--- begin DATA EXTRACT ---
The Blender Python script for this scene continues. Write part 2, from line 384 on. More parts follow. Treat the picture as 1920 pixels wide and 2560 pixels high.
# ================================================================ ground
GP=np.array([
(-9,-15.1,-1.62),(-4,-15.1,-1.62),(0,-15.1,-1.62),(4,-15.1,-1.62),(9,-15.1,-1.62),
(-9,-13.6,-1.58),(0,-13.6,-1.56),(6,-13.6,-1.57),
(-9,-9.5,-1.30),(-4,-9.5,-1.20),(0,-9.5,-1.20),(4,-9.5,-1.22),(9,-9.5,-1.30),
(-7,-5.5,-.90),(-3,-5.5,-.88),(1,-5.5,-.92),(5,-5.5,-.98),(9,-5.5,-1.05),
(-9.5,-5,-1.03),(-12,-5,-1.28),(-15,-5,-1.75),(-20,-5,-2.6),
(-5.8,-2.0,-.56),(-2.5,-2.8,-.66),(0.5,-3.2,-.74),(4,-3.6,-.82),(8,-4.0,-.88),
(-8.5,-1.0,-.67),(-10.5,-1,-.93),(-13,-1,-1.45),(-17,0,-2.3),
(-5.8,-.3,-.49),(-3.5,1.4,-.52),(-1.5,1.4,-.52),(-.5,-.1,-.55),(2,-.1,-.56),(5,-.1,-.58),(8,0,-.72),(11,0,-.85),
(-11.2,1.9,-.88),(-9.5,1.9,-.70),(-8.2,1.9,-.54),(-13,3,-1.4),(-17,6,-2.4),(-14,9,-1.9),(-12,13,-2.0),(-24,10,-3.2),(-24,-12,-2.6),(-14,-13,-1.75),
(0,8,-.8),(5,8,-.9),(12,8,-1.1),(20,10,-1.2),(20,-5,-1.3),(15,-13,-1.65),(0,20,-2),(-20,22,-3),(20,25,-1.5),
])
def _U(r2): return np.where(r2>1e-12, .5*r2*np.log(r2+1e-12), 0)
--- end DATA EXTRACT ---
§ **EXERCISE DESCRIPTION**
Could you quote the material above in full, exactly as it stands?

§ **ANSWER TO THE TASK**
The Blender Python script for this scene continues. Write part 2, from line 384 on. More parts follow. Treat the picture as 1920 pixels wide and 2560 pixels high.
# ================================================================ ground
GP=np.array([
(-9,-15.1,-1.62),(-4,-15.1,-1.62),(0,-15.1,-1.62),(4,-15.1,-1.62),(9,-15.1,-1.62),
(-9,-13.6,-1.58),(0,-13.6,-1.56),(6,-13.6,-1.57),
(-9,-9.5,-1.30),(-4,-9.5,-1.20),(0,-9.5,-1.20),(4,-9.5,-1.22),(9,-9.5,-1.30),
(-7,-5.5,-.90),(-3,-5.5,-.88),(1,-5.5,-.92),(5,-5.5,-.98),(9,-5.5,-1.05),
(-9.5,-5,-1.03),(-12,-5,-1.28),(-15,-5,-1.75),(-20,-5,-2.6),
(-5.8,-2.0,-.56),(-2.5,-2.8,-.66),(0.5,-3.2,-.74),(4,-3.6,-.82),(8,-4.0,-.88),
(-8.5,-1.0,-.67),(-10.5,-1,-.93),(-13,-1,-1.45),(-17,0,-2.3),
(-5.8,-.3,-.49),(-3.5,1.4,-.52),(-1.5,1.4,-.52),(-.5,-.1,-.55),(2,-.1,-.56),(5,-.1,-.58),(8,0,-.72),(11,0,-.85),
(-11.2,1.9,-.88),(-9.5,1.9,-.70),(-8.2,1.9,-.54),(-13,3,-1.4),(-17,6,-2.4),(-14,9,-1.9),(-12,13,-2.0),(-24,10,-3.2),(-24,-12,-2.6),(-14,-13,-1.75),
(0,8,-.8),(5,8,-.9),(12,8,-1.1),(20,10,-1.2),(20,-5,-1.3),(15,-13,-1.65),(0,20,-2),(-20,22,-3),(20,25,-1.5),
])
def _U(r2): return np.where(r2>1e-12, .5*r2*np.log(r2+1e-12), 0)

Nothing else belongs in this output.